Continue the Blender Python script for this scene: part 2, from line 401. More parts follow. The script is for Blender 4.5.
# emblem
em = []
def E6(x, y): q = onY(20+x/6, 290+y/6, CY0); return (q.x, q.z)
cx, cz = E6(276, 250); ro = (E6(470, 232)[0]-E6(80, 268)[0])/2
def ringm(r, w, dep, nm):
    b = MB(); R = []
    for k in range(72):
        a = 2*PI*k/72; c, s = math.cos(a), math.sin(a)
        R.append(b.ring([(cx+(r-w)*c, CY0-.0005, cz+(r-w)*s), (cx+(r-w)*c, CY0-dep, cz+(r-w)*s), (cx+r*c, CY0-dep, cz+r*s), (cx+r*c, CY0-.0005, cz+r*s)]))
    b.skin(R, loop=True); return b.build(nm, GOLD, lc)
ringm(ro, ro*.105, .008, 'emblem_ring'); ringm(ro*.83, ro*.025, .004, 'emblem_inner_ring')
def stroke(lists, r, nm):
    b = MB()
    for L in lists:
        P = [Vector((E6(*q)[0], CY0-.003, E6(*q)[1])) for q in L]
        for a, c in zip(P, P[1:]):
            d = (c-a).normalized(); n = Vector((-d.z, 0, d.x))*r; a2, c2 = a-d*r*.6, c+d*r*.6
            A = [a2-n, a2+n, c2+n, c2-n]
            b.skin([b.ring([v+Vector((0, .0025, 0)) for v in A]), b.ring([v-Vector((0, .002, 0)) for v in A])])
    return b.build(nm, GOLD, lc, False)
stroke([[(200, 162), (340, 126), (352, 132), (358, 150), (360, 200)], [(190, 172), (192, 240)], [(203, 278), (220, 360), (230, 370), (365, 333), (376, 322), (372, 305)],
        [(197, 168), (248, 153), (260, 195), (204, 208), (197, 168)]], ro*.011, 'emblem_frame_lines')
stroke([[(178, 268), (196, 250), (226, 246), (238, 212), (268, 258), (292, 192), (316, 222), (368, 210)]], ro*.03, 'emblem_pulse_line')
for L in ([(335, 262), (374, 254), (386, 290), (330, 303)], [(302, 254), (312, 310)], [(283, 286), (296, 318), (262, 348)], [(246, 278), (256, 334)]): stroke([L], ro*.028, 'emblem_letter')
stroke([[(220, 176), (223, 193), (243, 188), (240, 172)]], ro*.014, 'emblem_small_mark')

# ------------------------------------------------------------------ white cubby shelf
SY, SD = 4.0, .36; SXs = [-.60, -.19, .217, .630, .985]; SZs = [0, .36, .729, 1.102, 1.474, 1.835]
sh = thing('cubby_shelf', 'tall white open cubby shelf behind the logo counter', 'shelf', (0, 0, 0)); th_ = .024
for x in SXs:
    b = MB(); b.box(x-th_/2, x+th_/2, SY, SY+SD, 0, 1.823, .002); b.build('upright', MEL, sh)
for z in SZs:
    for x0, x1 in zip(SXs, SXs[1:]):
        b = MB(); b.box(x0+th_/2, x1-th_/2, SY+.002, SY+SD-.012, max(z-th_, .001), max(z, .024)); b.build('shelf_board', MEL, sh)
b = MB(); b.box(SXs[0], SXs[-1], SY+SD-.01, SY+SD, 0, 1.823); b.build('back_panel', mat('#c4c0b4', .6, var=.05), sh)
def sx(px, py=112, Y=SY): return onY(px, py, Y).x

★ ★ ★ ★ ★

- **YOUR INSTRUCTIONS**
Please repeat the listing exactly, with nothing left out.

- **RESULT OF THIS EXERCISE**
Continue the Blender Python script for this scene: part 2, from line 401. More parts follow. The script is for Blender 4.5.
# emblem
em = []
def E6(x, y): q = onY(20+x/6, 290+y/6, CY0); return (q.x, q.z)
cx, cz = E6(276, 250); ro = (E6(470, 232)[0]-E6(80, 268)[0])/2
def ringm(r, w, dep, nm):
    b = MB(); R = []
    for k in range(72):
        a = 2*PI*k/72; c, s = math.cos(a), math.sin(a)
        R.append(b.ring([(cx+(r-w)*c, CY0-.0005, cz+(r-w)*s), (cx+(r-w)*c, CY0-dep, cz+(r-w)*s), (cx+r*c, CY0-dep, cz+r*s), (cx+r*c, CY0-.0005, cz+r*s)]))
    b.skin(R, loop=True); return b.build(nm, GOLD, lc)
ringm(ro, ro*.105, .008, 'emblem_ring'); ringm(ro*.83, ro*.025, .004, 'emblem_inner_ring')
def stroke(lists, r, nm):
    b = MB()
    for L in lists:
        P = [Vector((E6(*q)[0], CY0-.003, E6(*q)[1])) for q in L]
        for a, c in zip(P, P[1:]):
            d = (c-a).normalized(); n = Vector((-d.z, 0, d.x))*r; a2, c2 = a-d*r*.6, c+d*r*.6
            A = [a2-n, a2+n, c2+n, c2-n]
            b.skin([b.ring([v+Vector((0, .0025, 0)) for v in A]), b.ring([v-Vector((0, .002, 0)) for v in A])])
    return b.build(nm, GOLD, lc, False)
stroke([[(200, 162), (340, 126), (352, 132), (358, 150), (360, 200)], [(190, 172), (192, 240)], [(203, 278), (220, 360), (230, 370), (365, 333), (376, 322), (372, 305)],
        [(197, 168), (248, 153), (260, 195), (204, 208), (197, 168)]], ro*.011, 'emblem_frame_lines')
stroke([[(178, 268), (196, 250), (226, 246), (238, 212), (268, 258), (292, 192), (316, 222), (368, 210)]], ro*.03, 'emblem_pulse_line')
for L in ([(335, 262), (374, 254), (386, 290), (330, 303)], [(302, 254), (312, 310)], [(283, 286), (296, 318), (262, 348)], [(246, 278), (256, 334)]): stroke([L], ro*.028, 'emblem_letter')
stroke([[(220, 176), (223, 193), (243, 188), (240, 172)]], ro*.014, 'emblem_small_mark')

# ------------------------------------------------------------------ white cubby shelf
SY, SD = 4.0, .36; SXs = [-.60, -.19, .217, .630, .985]; SZs = [0, .36, .729, 1.102, 1.474, 1.835]
sh = thing('cubby_shelf', 'tall white open cubby shelf behind the logo counter', 'shelf', (0, 0, 0)); th_ = .024
for x in SXs:
    b = MB(); b.box(x-th_/2, x+th_/2, SY, SY+SD, 0, 1.823, .002); b.build('upright', MEL, sh)
for z in SZs:
    for x0, x1 in zip(SXs, SXs[1:]):
        b = MB(); b.box(x0+th_/2, x1-th_/2, SY+.002, SY+SD-.012, max(z-th_, .001), max(z, .024)); b.build('shelf_board', MEL, sh)
b = MB(); b.box(SXs[0], SXs[-1], SY+SD-.01, SY+SD, 0, 1.823); b.build('back_panel', mat('#c4c0b4', .6, var=.05), sh)
def sx(px, py=112, Y=SY): return onY(px, py, Y).x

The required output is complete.